A steering committee formed here includes the President of the South African Hindu Maha Sabha, Ashwin Trikamjee; the President of the South African Tamil Federation, Mickey Chetty; Ahmed Vally Mohamed, chief trustee of the largest mosque in the southern hemisphere, the Juma Masjid here; KwaZulu-Natal Christian Council Chairman Bishop Rubin Philip; representatives of the provincial government; and Krish Gokool, president of the 1860 Heritage Foundation.

Gokool had initially been reluctant to join the steering committee after he had already announced plans last year to continue the work started by his father, Jumna Persadh Gokool as the 1860 Settlers Association to mark the centenary in 1960 of Indians first landing on the shores of this coastal city.

Gokool said he was happy to join the initiative after he received assurances that the project had the support of the office of the premier of the province.

“By joining hands and uniting we will definitely ensure a successful celebration,” Gokool said.

Emphasising that the group was only a steering committee, Trikamjee called on South African Indians from all over the country to join in.

“We will be inviting big business to also get involved, but want to stress that this will be a non-profit venture, with any profits being ploughed back into community ventures such as support of education in rural areas to leave a legacy for another 150 years,” Trikamjee said.

He was hinting at the fact that the early Indian settlers had seen education as a priority, building their own schools and even bringing teachers and religious leaders out from India to ensure a better life for their children despite the hardships of first the colonial British and then the white Afrikaner apartheid era.

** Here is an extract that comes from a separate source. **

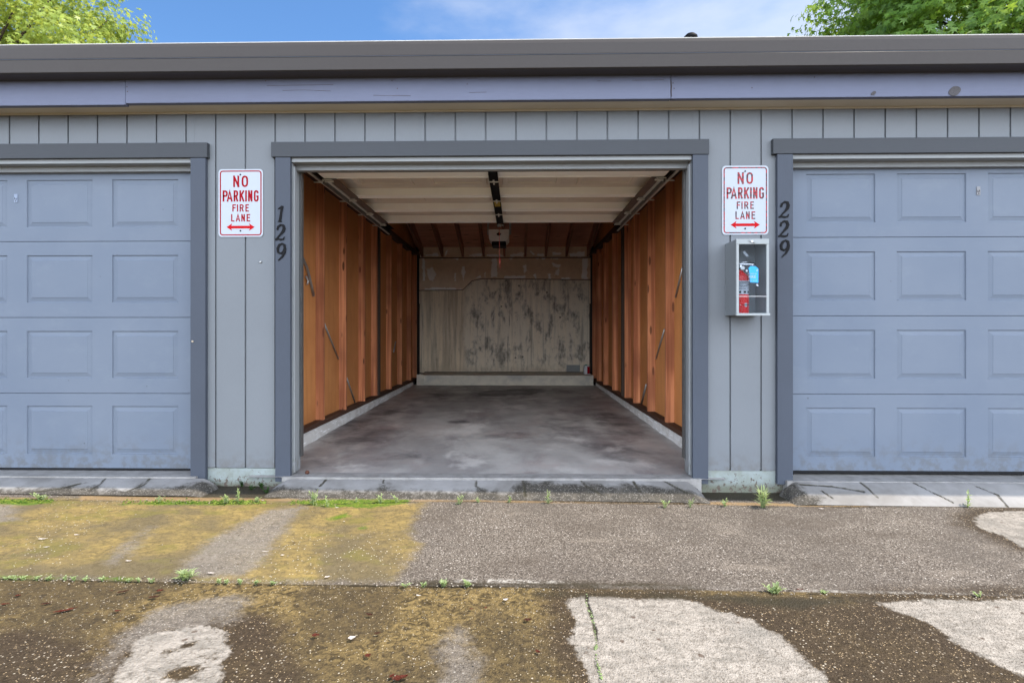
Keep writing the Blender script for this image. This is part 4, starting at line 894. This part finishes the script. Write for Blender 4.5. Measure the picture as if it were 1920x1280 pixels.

Today the literacy rate among South African Indians is 100 percent because of their pioneering efforts.

Both Mohamed and Chetty called for all religious, linguistic and cultural communities to stand together to ensure a common voice.

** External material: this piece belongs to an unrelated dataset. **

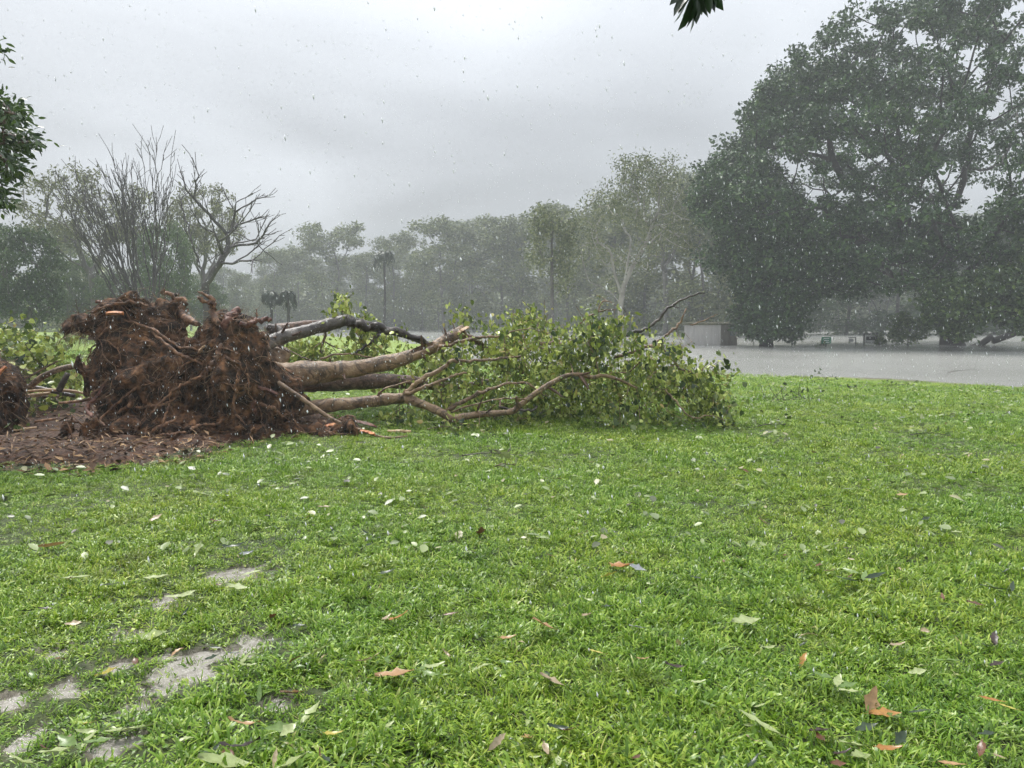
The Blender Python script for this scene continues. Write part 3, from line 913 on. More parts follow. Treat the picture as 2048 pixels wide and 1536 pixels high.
for q in range(150):
    a_ = rng.random()
    ox, oy = OUTL[rng.integers(7) if rng.random() < 0.6 else rng.integers(len(OUTL))]
    f_ = 0.45 + 0.5 * rng.random()
    tips.append(P(305 + (ox - 305) * f_ + rng.normal() * 10, 600 + (oy - 600) * f_ + rng.normal() * 8, YD + rng.normal() * 1.5 * f_))
bare_tree('dead_tree', base, [base, P(302, 630, YD), P(303, 600, YD)], tips, 0.21, 'leafless grey tree with a wide fan of thin branches', bf=0.95, up=0.10, wob=0.05, rmin=0.011, twigs=4, pw=0.5, tl=0.9)
base = base_at(412, YD - 2)
YE = YD - 2
tp2 = [(364, 343), (388, 325), (398, 352), (383, 420), (446, 383), (472, 405), (474, 450), (501, 388), (512, 398), (537, 392), (530, 440), (524, 432), (533, 456), (520, 488), (527, 470), (506, 520), (430, 470), (404, 455), (420, 430), (455, 470), (372, 380), (392, 372), (505, 440), (485, 470)]
tips = [P(px, py, YE + rng.normal() * 0.7) for px, py in tp2] + [P(px + rng.normal() * 16, py + 26 + rng.normal() * 16, YE + rng.normal() * 0.9) for px, py in tp2]
bare_tree('dead_tree', base, [base, P(413, 630, YE), P(412, 596, YE), P(411, 570, YE)], tips, 0.165, 'leafless dark tree with thick broken limbs right of the fan-shaped one', bf=0.5, up=0.06, wob=0.06, rmin=0.013, twigs=4, pw=0.5, tl=0.6)

# ---- palms
def palm(px, crown_y, Y_, fl, nf, label, rt, droop=1.0, lw=0.55):
    b_ = base_at(px, Y_)
    top = P(px, crown_y, Y_)
    root = thing('palm_tree', b_, label, 'palm')
    mb = MB(); mb.tube(catmull([b_, (b_ + top) / 2 + np.array((0.1, 0, 0)), top], 8), np.linspace(rt * 1.3, rt, 8), 8, lump=0.08)
    mb.build('trunk', M['bark_far'], root)
    for q in range(nf):
        a_ = q / nf * TAU + rng.random() * 0.3
        el = rng.uniform(-0.35, 1.35)
        t_ = np.linspace(0, 1, 12)[:, None]
        d = np.array((math.cos(a_), math.sin(a_), 0))
        s_ = fl * (0.8 + 0.35 * rng.random())
        rach = top + d * s_ * (t_ * math.cos(el * 0.7)) * (1 - 0.35 * t_ ** 2) + np.array((0, 0, 1)) * s_ * (math.sin(el) * t_ - droop * t_ ** 2)
        mb = MB(); mb.tube(rach, np.linspace(0.03, 0.008, 12), 4, cap=False)
        side = np.cross(d, (0, 0, 1))
        rr = catmull(rach, 30)[2:]
        tt = np.linspace(0.07, 1, 28)
        for sg in (-1, 1):
            hd = sg * side * 0.75 + d * 0.35 + np.array((0, 0, -0.9)) + rng.normal(size=(28, 3)) * 0.15
            ln = lw * np.sin(np.pi * (0.15 + 0.8 * tt)) + 0.1
            mt = heading(hd, rng.random(28) * 0.6) * np.stack((np.full(28, 0.085), ln, ln), 1)[:, None, :]
            mb.inst(*RH, mt, rr)
        mb.build('frond', M['palm_leaf'], root, smooth_=False)
palm(768, 508, 84, 1.75, 20, 'tall slender palm standing against the hazy wood', 0.11, 1.1, 0.7)
palm(541, 586, 62, 0.95, 24, 'short drooping palm, the left of the pair', 0.10, 1.05, 0.45)
palm(575, 586, 62, 0.95, 24, 'short drooping palm, the right of the pair', 0.10, 1.05, 0.45)

# ================================================================== hut and signs in the flood
def simple_mat(name, col, rough=0.6):
    m, t, b = nodemat(name)
    n = noise_node(t, 9, 4)
    t.links.new(mixc(t, n, tuple(c * 0.8 for c in col), tuple(min(1, c * 1.15) for c in col)), b.inputs['Base Color'])
    b.inputs['Roughness'].default_value = rough
    return m
M['hut'] = surf('hut_sheet', [(0.3, (0.46, 0.44, 0.42)), (0.7, (0.62, 0.60, 0.575))], 1.2, 0.6, 0.2, 12, stretch=(4, 4, 0.4))
M['hut_shaded'] = surf('hut_side_shaded', [(0.3, (0.22, 0.195, 0.175)), (0.7, (0.34, 0.31, 0.28))], 1.5, 0.65, 0.2, 12)  # darker copy of the wall sheet, side shade put into the colour
M['moss'] = surf('mossy_roof', [(0.3, (0.045, 0.048, 0.03)), (0.55, (0.1125, 0.1125, 0.06)), (0.75, (0.225, 0.195, 0.1125))], 4, 0.8, 0.8, 20)
M['sign_green'] = simple_mat('sign_green', (0.012, 0.17, 0.085), 0.5)
M['sign_white'] = simple_mat('sign_white', (0.7, 0.72, 0.7), 0.5)
M['sign_grey'] = simple_mat('sign_grey', (0.34, 0.35, 0.35), 0.5)
M['sign_dark'] = simple_mat('sign_dark', (0.035, 0.038, 0.04), 0.5)
M['panel_blue'] = simple_mat('panel_blue_grey', (0.16, 0.19, 0.20), 0.5)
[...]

Durban Deputy Mayor Logie Naidoo said one of the projects which would be funded by government would be the unveiling of a statue to commemorate the arrival of the first Indians in the city.

The 1.2 million South African Indians today are descended from those indentured labourers and “passenger” Indians who paid their own way to start businesses here in waves of immigration that was halted by the apartheid-era government in 1948. Only four decades later was immigration from the subcontinent permitted again with the advent of the first democratic government in the country.